In het plan van aanpak is erin voorzien dat de regionalisering van het Bbz eind 2003 kan zijn afgerond.

De samenwerking tussen gemeenten zal worden bevorderd. De basis hiervan wordt gevormd door een tegemoetkoming in de invoeringskosten gedurende het eerste jaar van invoering, gebaseerd op de werkelijk gemaakte kosten.



4

Aan de regeling worden laagdrempelige voorwaarden verbonden die het mogelijk maken om sturend op te treden in het ontwikkelingstraject.

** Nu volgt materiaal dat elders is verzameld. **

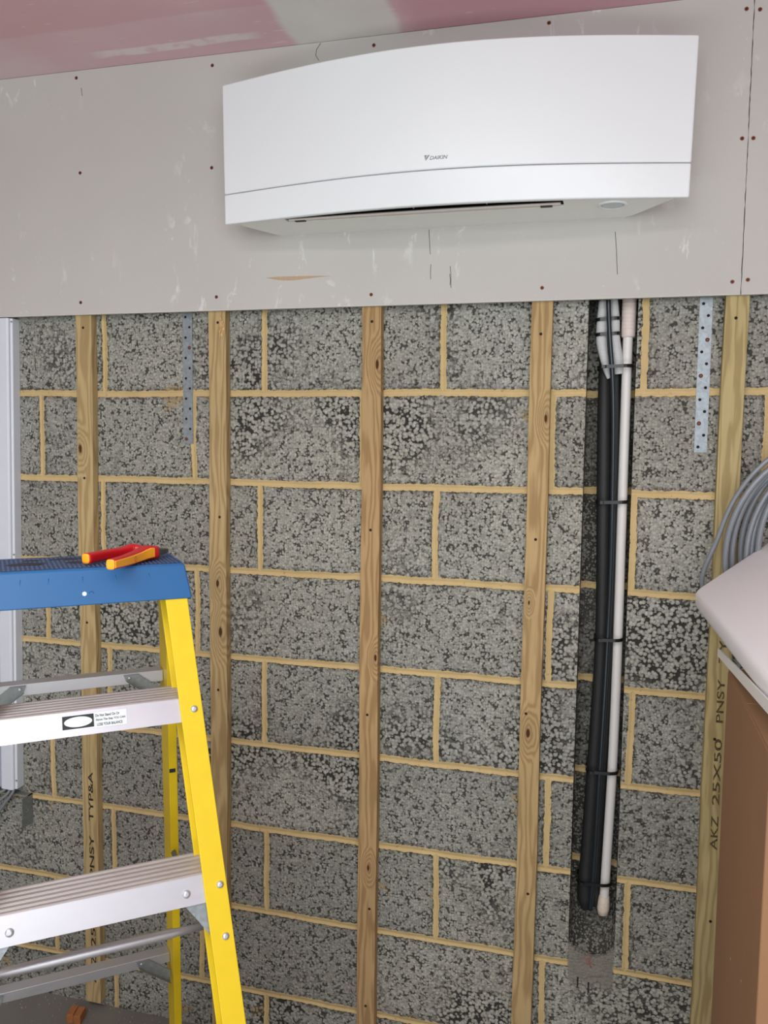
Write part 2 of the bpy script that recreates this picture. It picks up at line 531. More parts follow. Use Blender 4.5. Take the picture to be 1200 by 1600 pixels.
def foam_grid():
    t = NT('white_lagging_with_woven_grid')
    P = t.obj(); x, y, z = t.sep(P)
    g = t.math('MAXIMUM', t.math('SINE', t.math('MULTIPLY', x, 2400.0)), t.math('SINE', t.math('MULTIPLY', z, 2000.0)))
    f = t.step(g, 0.3, 0.9)
    c = t.mix(f, srgb(176, 176, 176), srgb(226, 226, 226))
    t.bump(f, 0.3, 0.0006)
    return t.out(c, 0.6)


M['lagging'] = foam_grid()

# ------------------------------------------------------------------ the room
CEIL = 2.503
CX0, CX1 = 1.2275, 1.3335         # the chase cut in the wall
CZ = 0.335
w = MB()
F = 0.0
X0, X1 = -2.2, 3.3
w.add([(X0, F, 0), (CX0, F, 0), (CX0, F, CEIL), (X0, F, CEIL)], [(0, 1, 2, 3)])
w.add([(CX1, F, 0), (X1, F, 0), (X1, F, CEIL), (CX1, F, CEIL)], [(0, 1, 2, 3)])
w.add([(CX0, F, 0), (CX1, F, 0), (CX1, F, CZ), (CX0, F, CZ)], [(0, 1, 2, 3)])


def chase_depth(x, z):
    u = (x - (CX0 + CX1) / 2) / ((CX1 - CX0) / 2)
    arc = 0.425 - 0.046 * math.sqrt(max(0.0, 1 - u * u))       # lower rim of the cored pocket
    if z < arc:
        return 0.0012 + 0.002 * max(0, z - CZ) / 0.1
    t = min(1.0, (z - arc) / 0.075)
    return 0.014 + 0.065 * t ** 0.9


rnd = random.Random(4)
nx, nz = 14, 150
zs = [CZ + (0.56 - CZ) * i / 90 for i in range(90)] + [0.56 + (CEIL - 0.56) * i / 60 for i in range(61)]
gv = []
for z in zs:
    for i in range(nx + 1):
        x = CX0 + (CX1 - CX0) * i / nx
        gv.append((x, chase_depth(x, z) + (rnd.uniform(-.0012, .0012) if z > 0.44 else 0), z))
gf = []
for j in range(len(zs) - 1):
    for i in range(nx):
        a = j * (nx + 1) + i
        gf.append((a, a + 1, a + nx + 2, a + nx + 1))
w.add(gv, gf)
for i, sx in ((0, CX0), (nx, CX1)):
    sv = []
    for j, z in enumerate(zs):
        sv += [gv[j * (nx + 1) + i], (sx, F, z)]
    w.add(sv, [(2 * j, 2 * j + 1, 2 * j + 3, 2 * j + 2) for j in range(len(zs) - 1)])
w.add([gv[i] for i in range(nx + 1)] + [(CX0 + (CX1 - CX0) * i / nx, F, CZ) for i in range(nx + 1)],
      [(i, i + 1, i + nx + 2, i + nx + 1) for i in range(nx)])
# the wall's own thickness behind
w.add([(X0, 0.14, 0), (X1, 0.14, 0), (X1, 0.14, CEIL), (X0, 0.14, CEIL)], [(0, 1, 2, 3)])
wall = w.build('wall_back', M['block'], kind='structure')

MB().box(X0, X1, -4.2, 0.14, -0.08, 0).build('floor', M['floor'], kind='structure')
cb = MB()          # ceiling with the opening of an assumed rooflight in it
cb.box(X0, X1, -1.75, 0.14, CEIL, CEIL + 0.12).box(X0, X1, -4.2, -2.95, CEIL, CEIL + 0.12)
cb.box(X0, -0.25, -2.95, -1.75, CEIL, CEIL + 0.12).box(1.75, X1, -2.95, -1.75, CEIL, CEIL + 0.12)
cb.build('ceiling', M['ceiling'], kind='structure')
wf = MB()
wf.box(-0.25, 1.75, -1.80, -1.75, CEIL - .01, CEIL + .13).box(-0.25, 1.75, -2.95, -2.90, CEIL - .01, CEIL + .13)
wf.box(-0.25, -0.2, -2.9, -1.8, CEIL - .01, CEIL + .13).box(1.70, 1.75, -2.9, -1.8, CEIL - .01, CEIL + .13)
wf.build('window_1', M['upvc'], kind='structure')
MB().box(X0 - 0.1, X0, -4.2, 0.14, 0, CEIL).build('wall_left', M['plain_wall'], kind='structure')
MB().box(X1, X1 + 0.1, -4.2, 0.14, 0, CEIL).build('wall_right', M['plain_wall'], kind='structure')

# ------------------------------------------------------------------ battens
BW = 0.047
wood_specs = [
    # x centre (top), x lean, knots, colours, z bottom, label
    (-0.046, -0.006, [(-0.015, 1.555, .008)], (196, 172, 126), (150, 122, 82), 0.02,
     'sawn timber batten behind the ladder, leftmost upright on the block wall'),
    (0.334, -0.001, [(0.006, 1.095, .010), (-0.002, 1.22, .007)], (194, 168, 122), (142, 114, 76), 0.02,
     'sawn timber batten just right of the yellow ladder rail, splintered at its top'),
    (0.733, 0.003, [(0.014, 1.765, .008), (0.018, 1.06, .006), (0.006, 0.528, .006)], (190, 158, 114), (134, 100, 64), 0.0,
     'brownish timber batten in the middle of the wall below the air conditioner'),
    (1.128, -0.003, [(0.014, 1.64, .007), (-0.006, 0.912, .008), (-0.012, 1.22, .004)], (192, 164, 118), (138, 108, 70), 0.0,
     'knotty timber batten just left of the chase with the pipes'),
    (1.5325, -0.004, [], (192, 174, 126), (142, 120, 78), 0.0,
     'greenish timber batten right of the pipe chase, partly behind the cardboard box'),
]
nails = [[(-0.046, 1.868), (-0.05, 1.478), (-0.05, 1.092)], [(0.336, 1.872), (0.339, 1.389), (0.333, 0.943)],
         [(0.733, 1.865), (0.735, 1.372), (0.732, 0.917), (0.743, 0.422), (0.736, 0.165)],
         [(1.126, 1.828), (1.127, 1.366), (1.116, 0.958), (1.132, 0.523)],
         [(1.531, 1.853), (1.528, 0.941), (1.537, 0.523)]]
battens = []
for i, (bx, lean, kn, lc, dc, zb, lab) in enumerate(wood_specs):
    mt = wood_material('sawn_softwood_%d' % i, 1.3 + 2.7 * i, srgb(*lc), srgb(*dc), kn, 300 + 20 * i)
    b = MB()
    rings = []
    for kz in range(13):
        z = zb + (CEIL - zb) * kz / 12
        cx = lean * (1 - (z / 1.9)) + 0.0012 * math.sin(kz * 1.7 + i)
        h = BW / 2
        rings.append([(cx - h, -0.025, z), (cx + h, -0.025, z), (cx + h, 0, z), (cx - h, 0, z)])
    b.loft(rings)
    root = b.build('timber_batten', mt, None, bevel=0.0012, segs=2, label=lab, cat='batten', group='upright battens on the wall')
    root.location = (bx, 0, 0)
    for (nx_, nz_) in nails[i]:
        h = MB().disc((nx_ - bx, -0.0246, nz_), (0, -1, 0), 0.0034, 0.0008, 10)
        hd = h.build('screw_head', M['hole'], root)
    battens.append(root)
# splintered patch on the second batten
sp = MB()
rs = random.Random(8)
for k in range(26):
    x = 0.018 + rs.uniform(-.009, .004); z = 1.845 + rs.uniform(-.02, .03)
    a = rs.uniform(-.5, .5); L_ = rs.uniform(.008, .02)
    sp.tube([(x, -0.0255, z), (x + a * .004, -0.0275, z + L_ * .5), (x + a * .008, -0.0262, z + L_)], [.0004, .0011, .0003], 5)
sp.build('splinters', plain('fresh_split_wood', srgb(226, 190, 134), 0.8, var=.15), battens[1], label='pale splintered wood')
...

Hierbij valt te denken aan criteria op het gebied van de samenwerkingsvorm, de inrichting van het samenwerkingsverband, de inhoudelijke kwaliteit van het samenwerkingsverband en verplichte deelname aan de monitoring.

Financiële aspecten
Overeenkomstig de wens van de Kamer zal de regionalisering van het Bbz en de IOAZ na invoering budgettair neutraal zijn. Dit houdt in dat de gemeenten na het jaar van invoering de regionale uitvoering van het Bbz dienen te bekostigen uit de rijksbijdrage ten behoeve van de uitvoering van de Abw en de specifieke vergoedingen ten behoeve van het Bbz (kosten levensvatbaarheidstoets enz.).
Voor de financiering van de eenmalige invoeringskosten is dekking gevonden in het budget "Handhaving en kwaliteitsverbetering van de uitvoering".

Uit de evaluatie van het Bbz is gebleken dat het Bbz een regeling is die zowel voor gevestigde zelfstandigen als starters vanuit een uitkeringssituatie een adequaat middel kan zijn voor het respectievelijk voorkomen van instroom in de bijstand en het bevorderen van uitstroom uit de bijstand. Recentelijk is bovendien gebleken dat het Bbz een belangrijke aanvullende functie kan vervullen in zich plotseling voordoende crisissituaties. Uit de resultaten van de op 30 mei 2001 aan de Tweede Kamer aangeboden evaluatie van de Wet schuldsanering natuurlijke personen (WSNP) blijkt bovendien dat het Bbz in het minnelijk traject dat voorafgaat aan de eigenlijke toepassing van de WSNP een functie kan hebben.
Een adequate uitvoeringsorganisatie die in staat is om een kwalitatief hoogwaardig product te leveren kan de functie van het Bbz nog aanzienlijk versterken. De regionalisering van het Bbz kan hieraan naar mijn overtuiging een betekenisvolle bijdrage leveren.